WHAT YOU WILL DO → Reproduce exactly the lines from the one containing "1568 pixels high." down to the one containing "m = MB(); m.tube([(0, 0, 0), (0, -0.003, 0)], 0.017, 10);", including both of those lines, and nothing else.

PROVIDED DATA →
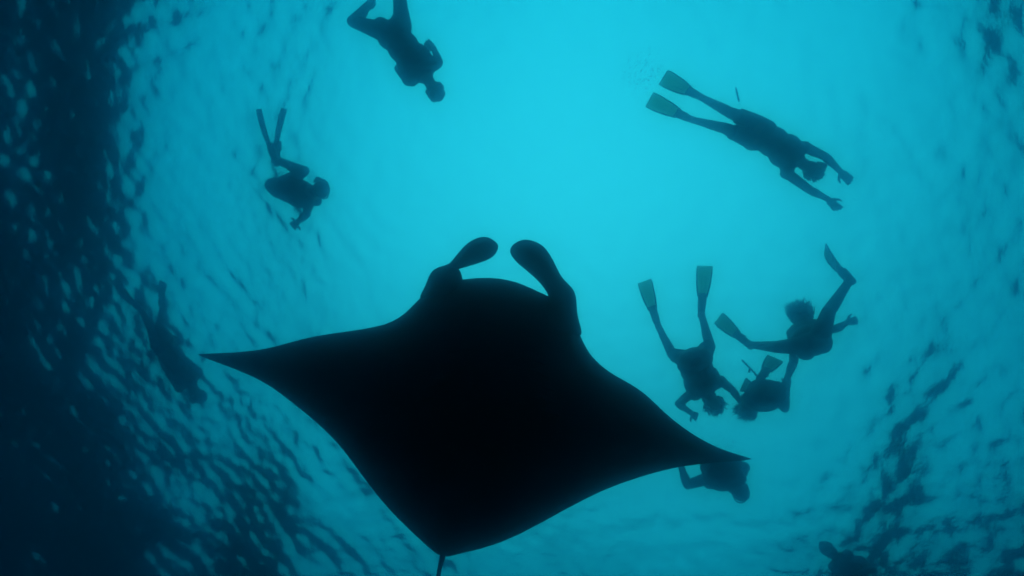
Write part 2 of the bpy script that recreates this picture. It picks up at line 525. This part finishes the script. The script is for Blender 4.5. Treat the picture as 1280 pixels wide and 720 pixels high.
# ---------------------------------------------------------------- the swimmers
POSES = {
    'swimmer': {
        'pelvis': (0.0, 0.0, 0.0), 'chest': (0.375, 0.262, 0.015), 'head': (0.611, 0.391, 0.081), 'hipL': (-0.057, 0.081, -0.019),
        'hipR': (0.02, -0.09, 0.015), 'shL': (0.295, 0.435, -0.02), 'shR': (0.492, 0.142, 0.048), 'elL': (0.571, 0.632, -0.009),
        'elR': (0.727, 0.248, 0.065), 'wrL': (0.772, 0.731, 0.005), 'wrR': (0.901, 0.415, 0.066), 'tipL': (0.873, 0.83, 0.005),
        'tipR': (1.011, 0.514, 0.068), 'knL': (-0.445, -0.053, -0.145), 'knR': (-0.376, -0.245, -0.048), 'anL': (-0.719, -0.209, 0.133),
        'anR': (-0.615, -0.478, 0.207), 'ftL': (-1.266, -0.406, -0.084), 'ftR': (-1.128, -0.639, -0.101),
        'span_axes': ((-0.44, 0.822, 0.361), (-0.483, 0.781, 0.396)), 'palm_axes': ((-0.254, 0.261, -0.931), (-0.258, 0.299, -0.919)),
        'root': (2.084, -1.038, -0.33), 's': 1.1, 'trunk': 1.12,},
    'group_left': {
        'pelvis': (0.0, 0.0, 0.0), 'chest': (0.211, 0.394, 0.201), 'head': (0.32, 0.572, 0.299), 'hipL': (0.104, -0.044, 0.02),
        'hipR': (-0.07, -0.009, -0.008), 'shL': (0.381, 0.305, 0.236), 'shR': (0.059, 0.437, 0.174), 'elL': (0.57, 0.461, 0.379),
        'elR': (-0.05, 0.645, 0.334), 'wrL': (0.708, 0.654, 0.458), 'wrR': (0.052, 0.663, 0.106), 'tipL': (0.804, 0.769, 0.553),
        'tipR': (0.085, 0.643, -0.066), 'knL': (0.284, -0.087, 0.399), 'knR': (-0.136, 0.057, 0.403), 'anL': (0.141, -0.453, 0.276),
        'anR': (-0.324, -0.299, 0.316), 'ftL': (0.22, -0.991, 0.547), 'ftR': (-0.447, -0.785, 0.659),
        'span_axes': ((-0.964, -0.007, 0.266), (-0.898, 0.382, 0.22)), 'palm_axes': ((0.289, 0.454, -0.843), (-0.825, -0.557, -0.095)),
        'root': (1.322, 1.461, -0.937), 's': 1.098, 'trunk': 1.22,},
    'hair_woman': {
        'pelvis': (0.0, 0.0, 0.0), 'chest': (0.167, -0.049, 0.447), 'head': (0.197, -0.128, 0.656), 'hipL': (0.075, -0.05, 0.017),
        'hipR': (-0.092, 0.017, -0.015), 'shL': (0.326, -0.06, 0.44), 'shR': (0.006, 0.057, 0.38), 'elL': (0.552, -0.045, 0.601),
        'elR': (0.042, 0.325, 0.445), 'wrL': (0.74, -0.095, 0.75), 'wrR': (-0.044, 0.566, 0.405), 'tipL': (0.882, -0.098, 0.848),
        'tipR': (0.003, 0.692, 0.514), 'knL': (0.023, -0.392, -0.209), 'knR': (-0.448, -0.009, -0.222), 'anL': (0.265, -0.676, -0.054),
        'anR': (-0.552, 0.071, 0.159), 'ftL': (0.285, -0.984, 0.455), 'ftR': (-0.731, -0.114, 0.696),
        'span_axes': ((0.221, 0.838, 0.499), (-0.508, 0.853, 0.123)), 'palm_axes': ((0.518, -0.392, -0.761), (-0.317, 0.689, -0.652)),
        'root': (2.512, 1.232, -0.957), 's': 1.152, 'trunk': 1.2,},
    'third': {
        'pelvis': (0.0, 0.0, 0.0), 'chest': (0.124, 0.263, 0.382), 'head': (0.061, 0.402, 0.548), 'hipL': (0.094, -0.015, 0.015),
        'hipR': (-0.086, -0.027, -0.008), 'shL': (0.295, 0.253, 0.407), 'shR': (-0.047, 0.263, 0.359), 'elL': (0.459, 0.409, 0.569),
        'elR': (0.01, 0.315, 0.626), 'wrL': (0.496, 0.171, 0.634), 'wrR': (-0.095, 0.376, 0.414), 'tipL': (0.55, 0.122, 0.79),
        'tipR': (-0.136, 0.367, 0.246), 'knL': (-0.132, -0.048, -0.329), 'knR': (-0.24, -0.074, -0.388), 'anL': (-0.042, -0.112, 0.059),
        'anR': (-0.104, -0.009, -0.015), 'ftL': (0.294, -0.207, 0.541), 'ftR': (-0.025, 0.129, 0.559),
        'span_axes': ((-0.807, -0.31, 0.502), (-0.382, 0.909, -0.168)), 'palm_axes': ((-0.242, -0.947, -0.21), (-0.32, -0.938, 0.131)),
        'root': (2.086, 1.763, -0.986), 's': 1.152, 'trunk': 1.2,},
    'behind_wing': {
        'pelvis': (0.0, 0.0, 0.0), 'chest': (0.165, 0.336, 0.332), 'head': (0.349, 0.464, 0.4), 'hipL': (0.094, -0.016, 0.015),
        'hipR': (-0.094, -0.028, -0.009), 'shL': (0.323, 0.29, 0.329), 'shR': (-0.033, 0.3, 0.279), 'elL': (0.487, 0.28, 0.568),
        'elR': (-0.296, 0.332, 0.161), 'wrL': (0.362, 0.149, 0.389), 'wrR': (-0.378, 0.095, 0.209), 'tipL': (0.262, 0.06, 0.269),
        'tipR': (-0.399, -0.017, 0.221), 'knL': (-0.156, -0.232, -0.26), 'knR': (-0.256, -0.276, -0.321), 'anL': (-0.211, -0.063, 0.12),
        'anR': (-0.317, -0.092, 0.051), 'ftL': (-0.368, 0.071, 0.705), 'ftR': (-0.462, 0.12, 0.616),
        'span_axes': ((0.538, 0.841, -0.05), (0.704, 0.705, -0.083)), 'palm_axes': ((0.726, 0.108, -0.68), (-0.154, -0.082, -0.985)),
        'root': (1.658, 2.66, -1.005), 's': 1.3, 'trunk': 1.15,},
    'left_dim': {
        'pelvis': (0.0, 0.0, 0.0), 'chest': (0.299, 0.495, 0.03), 'head': (0.414, 0.731, 0.05), 'hipL': (-0.1, 0.018, -0.0),
        'hipR': (0.077, -0.053, -0.0), 'shL': (0.168, 0.615, -0.004), 'shR': (0.429, 0.376, 0.064), 'elL': (0.03, 0.325, -0.041),
        'elR': (0.265, 0.129, -0.017), 'wrL': (0.01, 0.085, -0.124), 'wrR': (0.264, -0.078, -0.166), 'tipL': (-0.123, -0.008, -0.047),
        'tipR': (0.111, -0.151, -0.106), 'knL': (0.04, -0.326, -0.217), 'knR': (0.216, -0.364, -0.261), 'anL': (-0.274, -0.551, -0.052),
        'anR': (-0.013, -0.566, 0.027), 'ftL': (-0.575, -0.818, -0.0), 'ftR': (0.1, -0.97, -0.0),
        'span_axes': ((-0.614, 0.743, 0.266), (-0.921, -0.277, 0.273)), 'palm_axes': ((0.265, -0.814, -0.517), (0.103, -0.75, -0.654)),
        'root': (-5.905, 1.754, -0.3), 's': 1.12, 'trunk': 1.12,},
    'top': {
        'pelvis': (0.0, 0.0, 0.0), 'chest': (0.312, 0.39, -0.006), 'head': (0.443, 0.586, -0.012), 'hipL': (0.095, -0.064, 0.022),
        'hipR': (-0.088, -0.021, -0.009), 'shL': (0.463, 0.294, 0.028), 'shR': (0.162, 0.479, -0.039), 'elL': (0.404, 0.188, 0.292),
        'elR': (-0.007, 0.309, 0.125), 'wrL': (0.309, -0.004, 0.43), 'wrR': (-0.001, 0.17, 0.339), 'tipL': (0.2, -0.101, 0.535),
        'tipR': (0.0, 0.053, 0.476), 'knL': (0.214, -0.225, -0.359), 'knR': (-0.437, -0.136, -0.041), 'anL': (0.159, -0.613, -0.208),
        'anR': (-0.34, -0.444, 0.228), 'ftL': (0.03, -1.185, -0.008), 'ftR': (-0.554, -0.591, 0.791),
        'span_axes': ((-0.973, 0.228, 0.026), (0.451, -0.89, -0.062)), 'palm_axes': ((-0.53, -0.273, -0.803), (0.7, -0.54, -0.468)),
        'root': (-1.964, -2.046, -1.037), 's': 1.14, 'trunk': 1.1,},
    'curled': {
        'pelvis': (0.0, 0.0, 0.0), 'chest': (0.456, 0.141, -0.111), 'head': (0.658, 0.051, -0.172), 'hipL': (0.075, 0.009, -0.093),
        'hipR': (-0.055, -0.029, 0.098), 'shL': (0.56, 0.18, -0.265), 'shR': (0.394, 0.172, 0.04), 'elL': (0.645, 0.358, -0.469),
        'elR': (0.228, 0.318, 0.219), 'wrL': (0.44, 0.459, -0.368), 'wrR': (0.225, 0.436, -0.001), 'tipL': (0.481, 0.516, -0.53),
        'tipR': (0.263, 0.487, -0.166), 'knL': (0.45, -0.175, -0.152), 'knR': (0.11, -0.257, 0.412), 'anL': (0.064, -0.305, -0.09),
        'anR': (-0.034, -0.355, 0.039), 'ftL': (0.016, -0.891, -0.283), 'ftR': (0.156, -0.957, 0.004),
        'span_axes': ((-0.817, -0.118, 0.564), (-0.794, -0.282, 0.539)), 'palm_axes': ((0.766, -0.643, -0.029), (0.809, -0.588, 0.005)),
        'root': (-3.754, -0.497, -0.55), 's': 1.127, 'trunk': 1.42,},
    'corner': {
        'pelvis': (0.0, 0.0, 0.0), 'chest': (-0.355, -0.397, 0.006), 'head': (-0.506, -0.526, 0.003), 'hipL': (0.068, -0.057, 0.017),
        'hipR': (-0.068, 0.057, -0.017), 'shL': (-0.097, -0.397, 0.041), 'shR': (-0.391, -0.228, -0.022), 'elL': (-0.139, -0.483, -0.217),
        'elR': (-0.575, -0.194, -0.225), 'wrL': (-0.352, -0.509, -0.328), 'wrR': (-0.462, 0.016, -0.181), 'tipL': (-0.496, -0.551, -0.411),
        'tipR': (-0.497, -0.038, -0.339), 'knL': (0.07, -0.075, -0.391), 'knR': (-0.058, 0.034, -0.425), 'anL': (0.342, 0.215, -0.357),
        'anR': (0.174, 0.359, -0.405), 'ftL': (0.714, 0.666, -0.285), 'ftR': (0.449, 0.874, -0.33),
        'span_axes': ((0.751, -0.643, 0.147), (0.884, -0.462, -0.076)), 'palm_axes': ((0.515, -0.635, -0.576), (-0.573, -0.727, 0.377)),
        'root': (3.736, 4.545, -0.35), 's': 0.95, 'trunk': 1.08,},
}

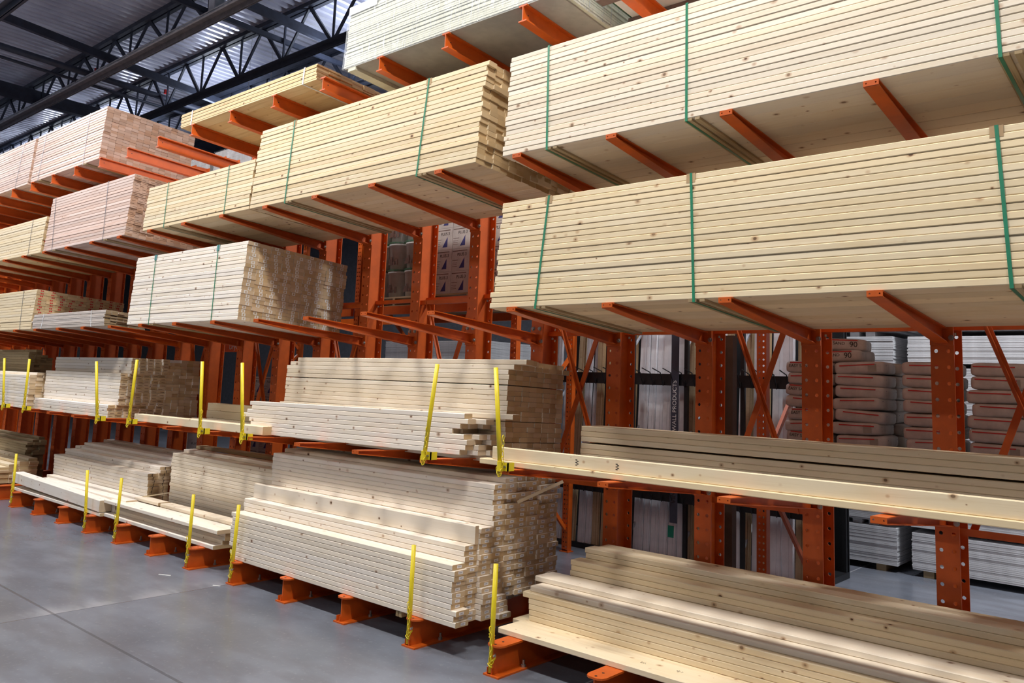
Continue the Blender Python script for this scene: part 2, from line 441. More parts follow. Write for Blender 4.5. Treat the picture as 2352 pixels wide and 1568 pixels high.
m.box((-0.04, -0.012, 0.011), (-0.034, 0.03, 0.05)); m.box((-0.005, -0.012, 0.011), (0.001, 0.0, 0.05))
ME_BASE = m.mesh('base', M['orange'])
m = MB(); m.tube([(0, 0, 0), (0, 0, 0.0009)], 0.0085, 10); ME_HOLE = m.mesh('stake_hole', M['black'])
m = MB(); m.tube([(0, 0, 0), (0, 0, 0.016)], 0.016, 6); m.tube([(0, 0, 0.016), (0, 0, 0.045)], 0.008, 8); ME_ANCHOR = m.mesh('anchor_bolt', M['zinc'])
m = MB(); m.tube([(0, 0, 0), (0, -0.003, 0)], 0.017, 10); m.tube([(0, -0.003, 0), (0, -0.014, 0)], 0.0125, 6); ME_BOLT = m.mesh('bolt', M['zinc'])


def arm_mesh(depth_root, top_drop, w=0.0365, tip=0.032):
    m = MB(); y0, y1 = 0.044, YC - 0.011; t = 0.006
    zt0, zt1 = 0.0, -top_drop; zb0, zb1 = -tip, -top_drop - depth_root
    def sl(xa, xb, a0, b0, a1, b1):
        m.hexa([(xa, y0, a0), (xb, y0, a0), (xb, y1, a1), (xa, y1, a1), (xa, y0, b0), (xb, y0, b0), (xb, y1, b1), (xa, y1, b1)])
    sl(-w, w, zt0 - t, zt0, zt1 - t, zt1)
    sl(-w, w, zb0, zb0 + t, zb1, zb1 + t)
    sl(-0.004, 0.004, zb0 + t, zt0 - t, zb1 + t, zt1 - t)
    flange(m, -w, w, y0 - 0.006, y0, [zb0 + 0.003, zt0], (-0.023, 0.023), 0.0045)
    m.box((-w, y0 - 0.004, zb0), (w, y0, zb0 + 0.003))
    m.box((-0.0625, YC - 0.011, zb1 - 0.012), (0.0625, YC - 0.0005, zt1 + 0.06))
    return m.mesh('arm', M['orange'])


ME_ARM1 = arm_mesh(0.125, 0.035); ME_ARM = arm_mesh(0.088, 0.083)
m = MB(); y0, y1 = 0.045, YC - 0.011; D = 0.083   # top level: straight I beam arm
for a, b, x in ((-0.0115 + 0.0, 0.0, 0.036), (-0.122, -0.112, 0.036), (-0.112, -0.0115, 0.004)):
    m.hexa([(-x, y0, a), (x, y0, a), (x, y1, a - D), (-x, y1, a - D), (-x, y0, b), (x, y0, b), (x, y1, b - D), (-x, y1, b - D)])
m.box((-0.0625, YC - 0.011, -0.215), (0.0625, YC - 0.0005, -0.03))
m.cur = 1; m.tube([(0.0041, 0.1, -0.06), (0.005, 0.1, -0.06)], 0.006, 8)
ME_ARM4 = m.mesh('arm', M['orange'], M['black'])

rack_labels = {16: 'rightmost orange rack column, mostly outside the photo', 15: 'nearest full orange rack column, at the right of the photo'}
proto = None
KS = list(range(16, -9, -1))
for i, k in enumerate(KS):
    lab = rack_labels.get(k) or 'orange cantilever rack column, %s from the right end of the row' % NTH[i]
    t = empty('rack_upright', (colx(k), 0, 0), lab, 'rack column', 'orange cantilever rack columns in one row')
    link('post', ME_POST, t); b = link('base', ME_BASE, t)
    for hy in (0.018, 0.09): link('stake_hole', ME_HOLE, b, (0.0, hy, 0.188))
    if k >= 0:
        for sx in (-0.04, 0.04): link('anchor_bolt', ME_ANCHOR, b, (sx, 0.25, 0.011))
    for lv in range(4):
        z = ZL[lv]
        if (lv, k) == (1, 10): z += 0.017
        if lv == 0 and k in (9, 10, 11): z += 0.004
        me = (ME_ARM1, ME_ARM, ME_ARM, ME_ARM4)[lv]
        a = link('arm', me, t, (0.0, 0, z))
        if k >= 6 and lv < 3:
            for bx, bz in ((-0.034, -0.035 if lv else 0.0), (0.034, -0.035 if lv else 0.0), (0.052, -0.14)):
                link('bolt', ME_BOLT, a, (bx, YC - 0.011, bz))


def cross_brace(k, label):
    xa, xb = colx(k) + 0.004, colx(k + 1) - 0.004; y = 1.36
    t = empty('cross_brace', (xa, y, 1.05), label, 'cross brace', 'crossed braces between rack columns')
    w = xb - xa
    m = MB(); m.bar((0.1, -0.018, 1.52), (w - 0.1, -0.018, 0.0), 0.008, 0.04); m.bar((0.1, -0.035, 1.52), (w - 0.1, -0.035, 0.0), 0.034, 0.006); m.obj('diagonal_bar', M['orange'], t)
    m = MB(); m.bar((0.1, 0.018, 0.0), (w - 0.1, 0.018, 1.52), 0.008, 0.04); m.bar((0.1, 0.035, 0.0), (w - 0.1, 0.035, 1.52), 0.034, 0.006); m.obj('diagonal_bar', M['orange'], t)
    for zz in (0.0, 1.49):
        m = MB(); m.box((0.0, -0.045, zz), (w, -0.04, zz + 0.04)); m.box((0.0, -0.04, zz), (w, 0.0, zz + 0.005)); m.obj('cross_bar', M['orange'], t)


for k, lab in ((15, 'orange crossed brace at the right edge of the photo'), (13, 'orange crossed brace behind the on-edge plank, second from the right edge'), (11, 'orange crossed brace just right of the tan stud stack end'),
               (9, 'orange crossed brace behind the empty arms in the middle'), (7, 'orange crossed brace left of the middle stud stack'), (5, 'orange crossed brace in the dark bays left of centre'), (3, 'orange crossed brace behind the stamped stud stack'), (1, 'orange crossed brace at the left end of the rack')):
    cross_brace(k, lab)
for k in range(-2, 16):
    z = 2.228 if k >= 11 else 2.58
    xa, xb = colx(k) + 0.0045, colx(k + 1) - 0.0045
    m = MB(); m.box((0, -0.02, 0), (xb - xa, -0.015, 0.036)); m.box((0, -0.015, 0), (xb - xa, 0.02, 0.005))
    o = tag(m.obj('brace_angle', M['orange'], None, (xa, 1.43, z)), 'orange horizontal angle bar joining rack columns, %s bay from the right' % NTH[15 - k], 'angle bar', 'horizontal angle bars between rack columns')
    if k >= 8:
        m = MB(); m.tube([(0.03, -0.002, -0.014), (0.03, -0.002, -0.03)], 0.009, 6); m.obj('bolt', M['zinc'], o)

# ------------------------------------------------------------------ yellow stakes
def link_pts(c, ax, up, a=0.019, b=0.009):
    ax = Vector(ax); up = Vector(up)
    return [Vector(c) + ax * (b * math.cos(t)) + up * (a * math.sin(t)) for t in [2 * math.pi * i / 8 for i in range(8)]]


def chain(t, pts):
    m = MB()
    for i, p in enumerate(pts):
        d = (Vector(pts[min(i + 1, len(pts) - 1)]) - Vector(pts[max(i - 1, 0)])).normalized()
        s = d.cross(Vector((0, 1, 0))) if i % 2 else Vector((0, 1, 0))
        if s.length < 0.01: s = Vector((1, 0, 0))
        m.tube(link_pts(p, s.normalized(), d), 0.0028, 5, True)
    m.obj('chain', M['yellow'], t, smooth=True)


def stake(k, lv, top, bot, label):
    """top, bot: world points of the pipe axis"""
    bx, by, bz = bot
    t = empty('safety_stake', (bx, by, bz), label, 'stake', 'yellow safety stakes along the rack front')
    d = Vector(top) - Vector(bot)
    m = MB(); m.tube([(0, 0, 0), d * 0.5, d], 0.0155, 12); m.obj('pipe', M['yellow'], t, smooth=True)
    if lv == 0:
        pts = [(0.004 + 0.012 * math.sin(i * 0.5), -0.022, 0.26 - 0.036 * i) for i in range(6)] + [(0.012 + 0.016 * i, -0.022, 0.05 + 0.02 * i) for i in range(3)]
        chain(t, pts)
        m = MB(); m.tube([(0.035, -0.0, 0.115), (0.05, -0.03, 0.115)], 0.005, 6); m.tube([(0.05, -0.03, 0.115), (0.062, -0.032, 0.118)], 0.008, 6); m.obj('eye_bolt', M['zinc'], t)
        m = MB(); m.tube([(0.019 * math.cos(a * 0.7), 0.019 * math.sin(a * 0.7), 0.20 + 0.002 * a) for a in range(19)], 0.0025, 5); m.obj('wire_loop', M['yellow'], t)
    else:
        m = MB(); m.tube([(0, 0, -0.012), (0, 0, 0.05)], 0.022, 12); m.box((0.0, 0.008, -0.01), (0.058, 0.016, 0.044)); m.box((0.05, 0.008, -0.01), (0.058, 0.07, 0.044))
        m.obj('bracket', M['yellow'], t)
        m = MB(); m.tube([(0.034, 0.008, 0.018), (0.034, -0.004, 0.018)], 0.008, 6); m.obj('bolt', M['zinc'], t)
        pts = [(0.026, -0.012, 0.20 - 0.034 * i) for i in range(6)] + [(0.018, -0.012, -0.012), (0.006, -0.012, -0.036), (-0.008, -0.01, -0.03), (-0.016, -0.01, -0.004)]
        chain(t, pts)


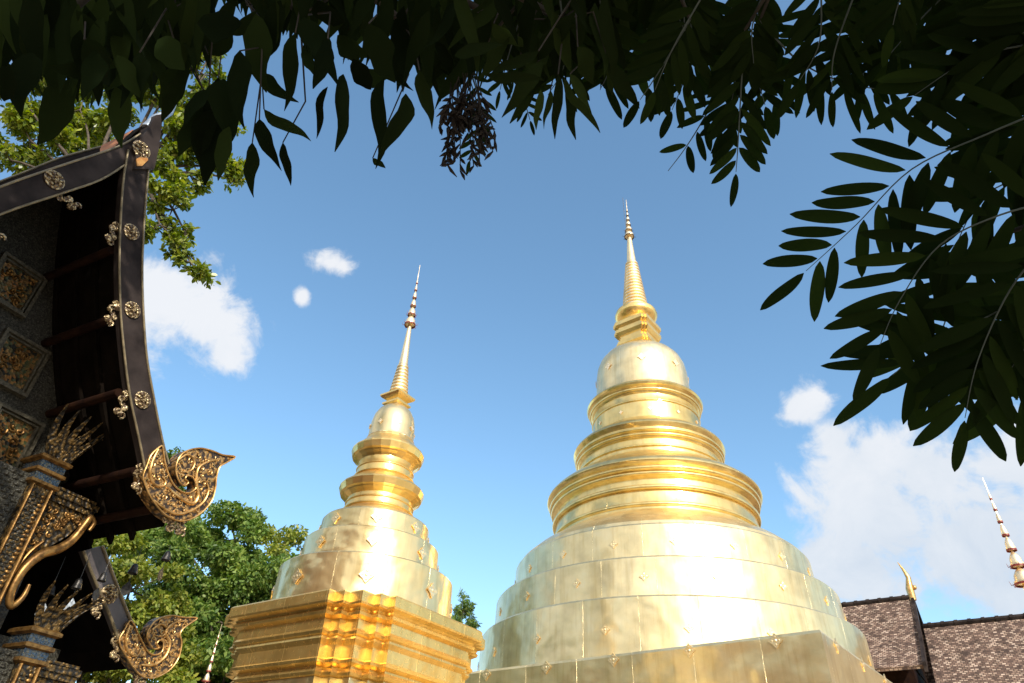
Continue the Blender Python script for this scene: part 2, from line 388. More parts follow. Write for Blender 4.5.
def umbrella(parent, z0, z1, r, mat, tiers=5, trim=None, name='tiered_umbrella'):
    m = MB(); H = z1-z0; z = z0; rr = r
    m.tube([(0, 0, z0-.02*H), (0, 0, z1)], [r*.16, r*.05], 6)
    for i in range(tiers):
        h = H*.13*(1-.09*i)
        m.lathe([(rr*.98, z), (rr, z+h*.15), (rr*.86, z+h*.2), (rr*.8, z+h*.55), (rr*.5, z+h*.85), (rr*.22, z+h)], 20, cap=True)
        z += H*.155*(1-.06*i); rr *= .72
    m.lathe([(rr*.5, z), (rr*.7, z+H*.03), (rr*.25, z+H*.07), (rr*.35, z+H*.1), (.002, z1)], 8)
    u = m.build(name, mat, parent, smooth=35)
    if trim:
        t = MB(); z = z0; rr = r
        for i in range(tiers):
            t.lathe([(rr*.9, z-H*.012), (rr*1.03, z-H*.014), (rr*1.03, z+H*.004), (rr*.9, z+H*.004)], 20, cap=False)
            if i < 2:
                for k in range(8):
                    a = k*pi/4; t.tube([(rr*cos(a), rr*sin(a), z), (rr*1.3*cos(a), rr*1.3*sin(a), z-H*.008), (rr*1.42*cos(a), rr*1.42*sin(a), z+H*.03)], [r*.05, r*.04, r*.01], 4)
            z += H*.155*(1-.06*i); rr *= .72
        t.build('hanging_trim', trim, u)
    return u

# large chedi (local z = height above ground)
AR = (5.43, 23.38); GR = radians(39)
chR = empty('golden_chedi', (AR[0], AR[1], 0), 0, label='large golden chedi with round stepped drums and a broad bell, behind on the right', cat='stupa')
# platform: square on plan, its sides turned 39 degrees
HP = 6.62
pm = MB(); pm.sweep([(-HP, -HP), (HP, -HP), (HP, HP), (-HP, HP)], [(1.6, 0), (1.6, .5), (1.3, .55), (1.3, 1.3), (.9, 1.45), (.9, 1.9), (.3, 2.1), (.12, 2.5), (0, 2.6), (0, 5.36), (-.03, 5.42), (-.9, 5.5)])
pl = pm.build('platform', M['sheetR'], chR); pl.rotation_euler = (0, 0, -GR)
src = None
for sd_ in range(4):
    a = sd_*pi/2
    for row, z in ((0, 5.30), (1, 4.02)):
        for k in range(-3, 4):
            s = k*1.9 + (0 if row == 0 else .25)
            if abs(s) > HP-.3: continue
            if src is None: o = src = rosette_mb(.15, .02).build('diamond_ornament', M['orn_flat'], pl)
            else: o = link(src.copy()); o.parent = pl
            o.location = (s*cos(a)+(HP+.003)*sin(a), s*sin(a)-(HP+.003)*cos(a), z); o.rotation_euler = (0, 0, a)
drR = [('lower_drum', 5.95, 5.40, 7.03, 5.6), ('middle_drum', 5.50, 7.06, 8.20, 5.0), ('upper_drum', 4.90, 8.24, 9.36, 0)]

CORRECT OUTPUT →
Continue the Blender Python script for this scene: part 2, from line 441. More parts follow. Write for Blender 4.5. Treat the picture as 2352 pixels wide and 1568 pixels high.
m.box((-0.04, -0.012, 0.011), (-0.034, 0.03, 0.05)); m.box((-0.005, -0.012, 0.011), (0.001, 0.0, 0.05))
ME_BASE = m.mesh('base', M['orange'])
m = MB(); m.tube([(0, 0, 0), (0, 0, 0.0009)], 0.0085, 10); ME_HOLE = m.mesh('stake_hole', M['black'])
m = MB(); m.tube([(0, 0, 0), (0, 0, 0.016)], 0.016, 6); m.tube([(0, 0, 0.016), (0, 0, 0.045)], 0.008, 8); ME_ANCHOR = m.mesh('anchor_bolt', M['zinc'])
m = MB(); m.tube([(0, 0, 0), (0, -0.003, 0)], 0.017, 10); m.tube([(0, -0.003, 0), (0, -0.014, 0)], 0.0125, 6); ME_BOLT = m.mesh('bolt', M['zinc'])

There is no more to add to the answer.